Some new vehicles rightfully can be called game-changers, whether they were introduced to great acclaim at critical moments in an automaker's history, or sold strongly and kept momentum going. Sometimes, the most important cars, trucks, SUVs and minivans of the past 25 years forced automakers to change the way they did business. And in doing so, they pointed the way to the future.

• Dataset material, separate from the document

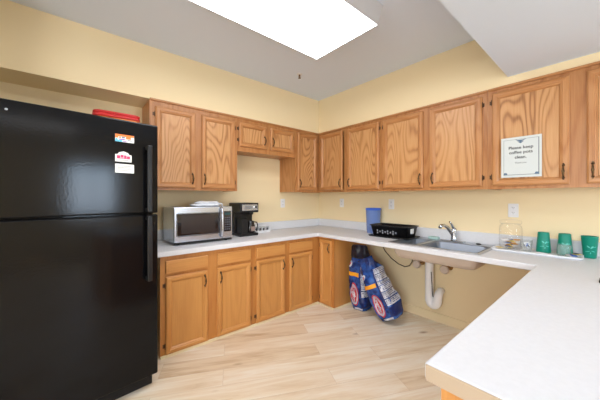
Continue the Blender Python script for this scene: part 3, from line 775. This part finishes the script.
def packet(loc, rz, tx, m_, w=.05, h=.032, label='', group='paper packets on the white tray'):
    q = MB(); n = 5
    rings = []
    for i in range(n+1):
        u = -1+2*i/n; th = .0035*(1-u*u)+.0006
        rings.append([(u*w/2, -h/2, -th*.3), (u*w/2, 0, -th), (u*w/2, h/2, -th*.3), (u*w/2, h/2, th*.3), (u*w/2, 0, th), (u*w/2, -h/2, th*.3)])
    q.ring_surface(rings)
    o = q.build('packet', m_, None, loc, (tx, R(random.uniform(-15, 15)), rz)); tag(o, label, 'packet', group); return o
PK = [yellow, packetb, packetw, packeto]
for i in range(16):
    a = i*2.4; r = .036*math.sqrt((i+.5)/16)*1.2
    nm = ('yellow', 'blue', 'white', 'tan')[i % 4]
    packet((-.125+r*math.cos(a), -2.402+r*math.sin(a), TZ+.014+.0042*i), a, R(random.uniform(-40, 40)), PK[i % 4], label='small %s paper packet inside the clear glass jar' % nm, group='packets in the glass jar, '+nm)
# clear cup of packets
cc = thing('clear_cup', 'short clear plastic cup of packets between the jar and the first teal cup', 'cup', (-.165, -2.510, TZ))
mb = MB(); mb.lathe([(.030, 0), (.032, .002), (.039, .088), (.0375, .088), (.0305, .004)], seg=28); mb.build('cup_wall', plastic_clear, cc)
for i in range(5):
    packet((-.165+random.uniform(-.006, .006), -2.510+random.uniform(-.008, .008), TZ+.034+.006*i), i*1.3, R(60+random.uniform(-20, 20)), [packetw, ink, packetw, packetb, packetw][i], w=.034, h=.026,
           label='small %s packet standing inside the short clear cup' % ('white', 'black', 'white', 'blue', 'white')[i], group='packets in the clear cup, '+('white', 'black', 'white', 'blue', 'white')[i])
def cup(loc, inv, label, rz):
    t = thing('teal_cup', label, 'cup', loc, rz, 'teal plastic cups by the tray')
    h = .155; r0, r1 = .034, .044
    if inv: prof = [(r1-.002, .006), (r1-.002, .0), (r1, .0), (r1+.001, .005), (r0, h-.004), (r0-.003, h), (.002, h)]; 
    else: prof = [(.002, 0), (r0-.003, 0), (r0, .004), (r1, h-.006), (r1+.0015, h-.003), (r1, h), (r1-.002, h), (r0-.001, .006), (.002, .005)]
    mb = MB(); mb.lathe(prof, seg=36, cap0=False, cap1=False); mb.build('cup_wall', teal, t)
    # pale leaf print hugging the side
    q = MB()
    rad = (lambda z: r1+.001+(r0-r1-.001)*((z-.005)/(h-.009))) if inv else (lambda z: r0+(r1-r0)*(z-.004)/(h-.01))
    for (a0, z0, L_, wd, ang_) in ((0, .07, .034, .009, 70), (12, .078, .03, .009, 25), (-14, .075, .03, .009, 120), (10, .055, .024, .008, -30), (-16, .052, .026, .008, 200), (0, .045, .022, .005, 265)):
        pts = []
        for k in range(12):
            a = 2*PI*k/12; lx = L_/2*math.cos(a)+L_/2; ly = wd/2*math.sin(a)
            dx = lx*math.cos(R(ang_))-ly*math.sin(R(ang_)); dz = lx*math.sin(R(ang_))+ly*math.cos(R(ang_))
            z = z0+dz*.6; th = PI+R(a0)*.4+dx/.04; pts.append(((rad(z)+.0012)*math.cos(th), (rad(z)+.0012)*math.sin(th), z))
        q.poly(pts)
    q.build('leaf_print', teal_lt, t)
    return t
cup((-.115, -2.605, TZ), True, 'upside-down teal cup at the left, right of the small clear cup', R(20))
cup((-.105, -2.722, TZ), True, 'upside-down teal cup in the middle, behind a ribbed clear tumbler', R(10))
cup((-.095, -2.848, CT), False, 'upright teal cup at the right, standing on the counter off the tray', R(10))
tb = MB()
N2 = 48
def ribs(r, z): return [((r+(.0018 if k % 4 < 2 else 0))*math.cos(2*PI*k/N2), (r+(.0018 if k % 4 < 2 else 0))*math.sin(2*PI*k/N2), z) for k in range(N2)]
tb.ring_surface([ribs(.034, 0), ribs(.036, .07), [(.038*math.cos(2*PI*k/N2), .038*math.sin(2*PI*k/N2), .085) for k in range(N2)], [(.0365*math.cos(2*PI*k/N2), .0365*math.sin(2*PI*k/N2), .085) for k in range(N2)], [(.033*math.cos(2*PI*k/N2), .033*math.sin(2*PI*k/N2), .005) for k in range(N2)]])
tag(tb.build('ribbed_tumbler', plastic_clear, None, (-.205, -2.728, TZ)), 'short ribbed clear tumbler in front of the middle teal cup', 'tumbler')
packet((-.22, -2.625, TZ+.006), R(80), 0, packetw, .10, .045, 'flat white packet on the tray in front of the first teal cup')
packet((-.19, -2.79, TZ+.022), R(70), R(12), yellow, .05, .034, 'yellow packet at the right end of the tray')
packet((-.20, -2.775, TZ+.014), R(20), R(5), packetb, .05, .034, 'blue packet at the right end of the tray, under the black one')
packet((-.215, -2.788, TZ+.030), R(100), R(20), ink, .03, .02, 'tiny black packet at the right end of the tray')
packet((-.20, -2.77, TZ+.006), R(50), 0, packetw, .07, .045, 'white packet at the right end of the tray')
packet((-.20, -2.345, CT+.018), R(60), R(10), yellow, .06, .035, 'yellow packet by the left end of the tray, beside the sink')
# glass dish at the right edge
gd = thing('glass_goblet', 'clear stemmed glass at the right edge of the counter', 'glass', (-.15, -2.966, CT))
mb = MB(); mb.lathe([(.034, 0), (.034, .003), (.006, .010), (.005, .10), (.012, .112), (.036, .13), (.042, .155), (.040, .178), (.0385, .178), (.040, .155), (.034, .133), (.002, .116)], seg=32); mb.build('goblet_glass', glass, gd)

# ------------------------------------------------------------------ sign
sg = thing('paper_sign', 'white paper sign asking for clean coffee pots on the cabinet door', 'sign', (-.3515, -2.5085, 1.449), RW)
MB().box(-.1185, .1185, -.0020, -.0005, 0, .303).build('paper_sheet', paper, sg)
q = MB(); q.box(-.103, -.101, -.0026, -.0018, .018, .285); q.box(.100, .105, -.0026, -.0018, .018, .285); q.box(-.103, .105, -.0026, -.0018, .017, .021); q.box(-.103, .105, -.0026, -.0018, .284, .286); q.build('border', grey_ink, sg)
q = MB()
for pts in ([(-.035, .285), (.0, .262), (.035, .285), (.012, .279), (-.012, .279)], [(-.022, .270), (0, .252), (.022, .270), (0, .263)]):
    q.poly([(x, -.0030, z) for x, z in pts])
for sx in (-1, 1):
    x = sx*.092; q.poly([(x-.014, -.0030, .020), (x+.014, -.0030, .020), (x+.008, -.0030, .034), (x-.006, -.0030, .036)])
q.build('ornament', slate, sg, recalc=False)
def sign_text(s, size, z, m_, bold):
    vs, fs = text_mesh(s, size, bold); q = MB(); add_faces(q, [(x, -.0030, z+y) for x, y, _ in vs], fs); q.build('lettering', m_, sg, recalc=False)
sign_text('Please keep', .031, .222, ink, .0004); sign_text('coffee pots', .031, .187, ink, .0004); sign_text('clean.', .031, .150, ink, .0004)
sign_text('Thank you', .016, .108, grey_ink, .0002)

# ------------------------------------------------------------------ ceiling things
def light_fixture(cx, cy, L_, Wd, label):
    t = thing('ceiling_light', label, 'ceiling light', (cx, cy, CZ-.13))
    hx, hy = L_/2, Wd/2
    def rc(x, y, z): return [(-x, -y, z), (x, -y, z), (x, y, z), (-x, y, z)]
    mb = MB(); mb.ring_surface([rc(hx, hy, .002), rc(hx, hy, .0), rc(hx+.004, hy+.004, 0), rc(hx+.004, hy+.004, .006), rc(hx+.03, hy+.03, .1295)], smooth=False, cap0=False); mb.build('housing', housing, t)
    MB().box(-hx+.001, hx-.001, -hy+.001, hy-.001, .0005, .0015).build('diffuser', diff, t)
    return t
light_fixture(-1.91, -1.60, 1.22, .60, 'large rectangular fluorescent ceiling light with glowing white diffuser')
light_fixture(-2.6, -4.75, 1.22, .60, 'added unseen fill light, a second rectangular fixture behind the lowered ceiling part')  # unseen fixture added to lift the ambient light
sp = thing('sprinkler_head', 'tiny sprinkler head on the ceiling in front of the room corner', 'sprinkler', (-1.05, -.774, CZ-.045))
mb = MB(); mb.lathe([(.030, .0445), (.028, .040), (.012, .036)], seg=20); mb.build('escutcheon', white_pl, sp)
mb = MB(); mb.lathe([(.009, .040), (.009, .024), (.006, .022), (.004, .010), (.004, .004)], seg=12)
mb.tube([(-.009, 0, .024), (-.012, 0, .014), (-.004, 0, .004)], .002, 6); mb.tube([(.009, 0, .024), (.012, 0, .014), (.004, 0, .004)], .002, 6); mb.build('nozzle', hinge_m, sp)
mb = MB(); mb.lathe([(.015, 0), (.015, .002), (.003, .004)], seg=14); mb.build('deflector', hinge_m, sp)
tag(MB().box(-.03, .05, -.013, .013, 0, .014, bev=.004).build('black_clip', black_plastic, None, (-.853, -2.925, CT)), 'small black clip on the peninsula counter at the right edge', 'clip')

# ------------------------------------------------------------------ daylight, camera
w = bpy.data.worlds.new('world'); bpy.context.scene.world = w; w.use_nodes = True
nt = w.node_tree; bg = nt.nodes['Background']
sky = nt.nodes.new('ShaderNodeTexSky'); sky.sky_type = 'NISHITA'; sky.sun_disc = False; sky.sun_elevation = R(40); sky.sun_rotation = R(180)
nt.links.new(sky.outputs[0], bg.inputs[0]); bg.inputs[1].default_value = .35
def area(loc, rot, sx, sy, p, col):
    l = bpy.data.lights.new('lamp', 'AREA'); l.shape = 'RECTANGLE'; l.size = sx; l.size_y = sy; l.energy = p; l.color = col
    o = bpy.data.objects.new('lamp', l); C.objects.link(o); o.location = loc; o.rotation_euler = rot; return o
# area lamp outside the rear window, standing in for daylight
area((-1.45, YR-.2, 1.45), (R(90), 0, 0), .85, 1.05, 45, (.55, .76, 1))
area((XL-.2, -3.6, 1.45), (R(90), 0, R(-90)), 2.5, 1.4, 80, (.97, .98, 1))  # fill lamp outside the added left window

cam = bpy.data.cameras.new('camera'); co = bpy.data.objects.new('camera', cam); C.objects.link(co)
cam.sensor_width = 36; cam.lens = 267.4*36/600; cam.shift_y = -3/600; cam.clip_start = .02
co.location = (-2.9035, -2.9648, 1.30); co.rotation_euler = (R(90), 0, R(49.67-90))
sc = bpy.context.scene; sc.camera = co
sc.view_settings.view_transform = 'Standard'; sc.view_settings.look = 'None'; sc.view_settings.gamma = 1
sc.view_settings.use_curve_mapping = False; sc.view_settings.exposure = .38
sc.cycles.transparent_max_bounces = 32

TheCarConnection's editors have taken a look back at the major new vehicles of the past 25 years, and come up with ten vehicles that changed the course of history--for all autos and for their automakers. By those measures, these are the most important new American cars to be introduced since the 1987 model year:
Dodge Ram
Since the early 1980s, Chrysler's slice of the full-size pickup market was next to nothing, compared to the big chunks claimed by Ford and GM. Chrysler saw the potential for a stylish truck, and knew it needed something distinctive to make a major impact in the segment. In 1994, comeback-minded management that had already put the Viper, the LH sedans, and the Neon into production, picked a risky design for the new Dodge Ram, one that aped the big rigs. It worked, and it reshaped truck sales into a three-way race. Today, Ram is its own brand, running a strong third to the perennial leaders, Ford and GMC/Chevy, and the highly profitable trucks are one reason Chrysler was preserved and not sold off piecemeal during its 2009 bankruptcy.
Ford Contour
The auto industry was going global, as the 20th century called it a wrap. Ford had shared platforms between its various divisions, even selling European cars as Mercurys and underpinning compact Fords with Mazda platforms. The Contour and its Mercury Mystique companion were the next step of globalism: they were Ford's first real shot at linking car development between the independent branches of its far-flung family tree. The Contour's architecture was meant to feed multiple brands: it replaced the compact Tempo in the U.S., the C/D Mondeo in Europe, and even gave Jaguar a new small car to sell around the world. The Mondeo was a resounding success: the other spin-offs were Ford's first fails at using global vehicles in mainstream U.S. segments and in luxury brands, and the whole exercise taught lessons it used on its next global car, the Focus.
Chrysler LH cars
They introduced "cab-forward" into the marketing lingo of car fans everywhere, and restored the automaker's legitimacy in the passenger-car realm. The Chrysler LH cars weren't quite a "last hope," as some critics said, but they were exceedingly clever reworkings of the hand-me-downs Chrysler had salvaged from its failed relationship with France's Renault. From launch in 1993, the LH family sold well, eventually spawned six vehicles--the Chrysler Concorde, Eagle Vision, Dodge Intrepid, and Chrysler LHS, New Yorker, and 300M--and gave the company time to triage its small and compact cars and pickup trucks. Before long, Chrysler was firing on all cylinders, and was headed for the deal of the century with Germany's Daimler.